“Canada Yield Price” means, in respect of any Securities of this series being redeemed, the price, in respect of the principal amount of the Securities of this series, calculated by the Company as of the third Business Day prior to the Redemption Date of such Securities of this series, equal to the sum of the present values of the Remaining Scheduled Payments (which, for the avoidance of doubt, shall not include any portion of such payments of interest accrued as of the Redemption Date) using a discount rate equal to the Government of Canada Yield on such Business Day plus 35.5 basis points.
“Government of Canada Yield” means, on any date, the bid-side yield to maturity on such date as determined by the arithmetic average (rounded to three decimal places) of the yields quoted at 10:00 a.m. (Toronto time) by any two investment dealers in Canada selected by the Company, assuming semi-annual compounding and calculated in accordance with generally accepted financial practice, which a non-callable Government of Canada bond would carry if issued in Canadian dollars in Canada at 100% of its principal amount on such date with a term to maturity that most closely approximates the remaining term to the Par Call Date.
“Remaining Scheduled Payments” means, with respect to each Security of this series to be redeemed, the remaining scheduled payments of principal of and interest on each Security of this series that would be due after the related redemption date if the Security of this series were redeemed on the Par Call Date. If the Redemption Date is not an Interest Payment Date with respect to a Security of this series, the amount of the next succeeding scheduled interest payment on each Security of this series will be reduced by the amount of interest accrued on such Security of this series to, but excluding, the Redemption Date.
The Company’s actions and determinations in determining the applicable Redemption Price shall be conclusive and binding for all purposes, absent manifest error.
The Trustee shall have no duty to determine, or to verify the Company’s calculations of, the applicable Redemption Price.
If at the time a Redemption Notice is given, the redemption moneys are not on deposit with the Paying Agent, then, if such notice so provides, the redemption shall be subject to the receipt of the redemption moneys on or before the Redemption Date and such Redemption Notice shall be of no force or effect unless such moneys are received.
Upon payment of the applicable Redemption Price as described herein, on and after the applicable Redemption Date interest will cease to accrue on the Securities of this series or portions thereof called for redemption.
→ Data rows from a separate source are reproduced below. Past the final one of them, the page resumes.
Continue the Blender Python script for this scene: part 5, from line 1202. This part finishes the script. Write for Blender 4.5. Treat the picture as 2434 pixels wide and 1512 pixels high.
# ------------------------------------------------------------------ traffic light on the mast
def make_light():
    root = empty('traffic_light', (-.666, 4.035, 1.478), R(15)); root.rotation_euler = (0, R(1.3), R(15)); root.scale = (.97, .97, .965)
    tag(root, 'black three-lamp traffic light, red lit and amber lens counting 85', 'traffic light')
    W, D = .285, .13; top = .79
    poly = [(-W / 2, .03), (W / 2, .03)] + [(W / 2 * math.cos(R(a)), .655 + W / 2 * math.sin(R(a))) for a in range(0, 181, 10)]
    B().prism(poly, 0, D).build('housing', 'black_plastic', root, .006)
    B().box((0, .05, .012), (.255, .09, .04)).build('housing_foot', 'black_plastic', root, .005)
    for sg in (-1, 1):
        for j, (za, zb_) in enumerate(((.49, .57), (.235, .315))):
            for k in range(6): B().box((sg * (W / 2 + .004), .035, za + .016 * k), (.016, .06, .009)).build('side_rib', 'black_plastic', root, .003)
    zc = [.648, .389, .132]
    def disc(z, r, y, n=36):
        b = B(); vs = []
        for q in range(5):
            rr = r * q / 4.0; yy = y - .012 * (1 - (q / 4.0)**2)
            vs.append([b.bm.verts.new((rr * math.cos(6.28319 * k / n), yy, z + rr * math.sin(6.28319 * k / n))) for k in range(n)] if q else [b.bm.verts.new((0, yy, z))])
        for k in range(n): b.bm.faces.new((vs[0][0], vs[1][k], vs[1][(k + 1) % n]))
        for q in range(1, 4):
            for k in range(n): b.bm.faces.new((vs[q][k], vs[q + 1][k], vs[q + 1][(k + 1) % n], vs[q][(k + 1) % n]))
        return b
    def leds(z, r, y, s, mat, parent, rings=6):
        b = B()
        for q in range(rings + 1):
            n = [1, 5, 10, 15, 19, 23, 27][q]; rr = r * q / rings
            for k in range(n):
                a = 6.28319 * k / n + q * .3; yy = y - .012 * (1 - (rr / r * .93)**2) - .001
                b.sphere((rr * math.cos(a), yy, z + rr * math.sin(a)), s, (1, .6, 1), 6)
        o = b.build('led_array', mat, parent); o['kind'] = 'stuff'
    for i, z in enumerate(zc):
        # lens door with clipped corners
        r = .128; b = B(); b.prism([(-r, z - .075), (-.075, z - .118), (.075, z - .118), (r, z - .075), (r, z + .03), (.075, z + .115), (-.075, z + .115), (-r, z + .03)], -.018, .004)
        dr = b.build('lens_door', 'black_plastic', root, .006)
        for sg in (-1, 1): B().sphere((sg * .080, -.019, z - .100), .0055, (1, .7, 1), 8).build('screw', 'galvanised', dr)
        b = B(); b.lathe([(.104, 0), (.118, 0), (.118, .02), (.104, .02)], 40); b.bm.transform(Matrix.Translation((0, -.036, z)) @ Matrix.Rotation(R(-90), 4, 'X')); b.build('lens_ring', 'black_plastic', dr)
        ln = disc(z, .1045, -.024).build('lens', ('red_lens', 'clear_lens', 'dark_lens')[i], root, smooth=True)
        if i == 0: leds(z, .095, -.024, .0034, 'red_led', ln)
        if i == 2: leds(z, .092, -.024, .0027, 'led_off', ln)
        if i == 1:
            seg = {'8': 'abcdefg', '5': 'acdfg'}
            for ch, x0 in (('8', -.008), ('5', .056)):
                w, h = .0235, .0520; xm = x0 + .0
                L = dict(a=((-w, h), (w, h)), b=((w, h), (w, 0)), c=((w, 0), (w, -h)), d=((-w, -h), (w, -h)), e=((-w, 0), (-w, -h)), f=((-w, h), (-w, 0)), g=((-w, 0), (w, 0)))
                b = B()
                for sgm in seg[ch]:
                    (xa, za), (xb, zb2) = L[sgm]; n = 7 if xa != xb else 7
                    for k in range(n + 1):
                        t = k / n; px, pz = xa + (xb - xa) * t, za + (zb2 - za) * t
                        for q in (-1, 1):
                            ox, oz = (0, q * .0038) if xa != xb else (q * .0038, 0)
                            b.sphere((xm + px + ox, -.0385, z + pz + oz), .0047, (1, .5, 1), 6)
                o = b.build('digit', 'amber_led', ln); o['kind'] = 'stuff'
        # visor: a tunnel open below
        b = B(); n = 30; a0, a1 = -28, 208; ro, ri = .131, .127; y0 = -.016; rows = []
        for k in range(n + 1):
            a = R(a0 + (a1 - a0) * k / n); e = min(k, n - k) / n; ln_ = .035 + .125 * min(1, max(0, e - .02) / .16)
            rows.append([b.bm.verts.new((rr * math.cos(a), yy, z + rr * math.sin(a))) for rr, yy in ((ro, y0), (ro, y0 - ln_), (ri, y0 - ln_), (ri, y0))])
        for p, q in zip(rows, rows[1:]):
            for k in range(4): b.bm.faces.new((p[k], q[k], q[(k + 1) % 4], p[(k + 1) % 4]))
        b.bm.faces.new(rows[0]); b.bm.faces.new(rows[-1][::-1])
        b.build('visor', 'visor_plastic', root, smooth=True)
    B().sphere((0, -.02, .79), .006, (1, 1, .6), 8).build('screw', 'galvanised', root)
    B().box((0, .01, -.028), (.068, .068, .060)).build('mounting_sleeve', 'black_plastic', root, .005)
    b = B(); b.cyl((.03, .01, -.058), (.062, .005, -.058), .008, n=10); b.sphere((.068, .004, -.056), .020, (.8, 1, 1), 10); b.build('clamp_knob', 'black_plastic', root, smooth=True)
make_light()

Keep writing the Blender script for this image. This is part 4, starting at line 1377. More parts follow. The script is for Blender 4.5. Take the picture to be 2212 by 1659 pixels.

If, as a result of any Tax Event (as defined below), the Company becomes or, based upon its receipt of a written opinion of independent counsel selected by the Company, there is a material probability that the Company will become, obligated to pay Additional Amounts with respect to the Securities of this series, then the Company may at its option redeem the Securities of this series, in whole, but not in part, upon a Redemption Notice, at a redemption price (the “Tax Event Redemption Price”) equal to 100% of their principal amount, together with accrued but unpaid interest, if any, thereon to, but excluding, the date fixed for such redemption (the “Tax Event Redemption Date”). Upon payment of the Tax Event Redemption Price, on and after the Tax Event Redemption Date interest will cease to accrue on the Securities of this series called for redemption.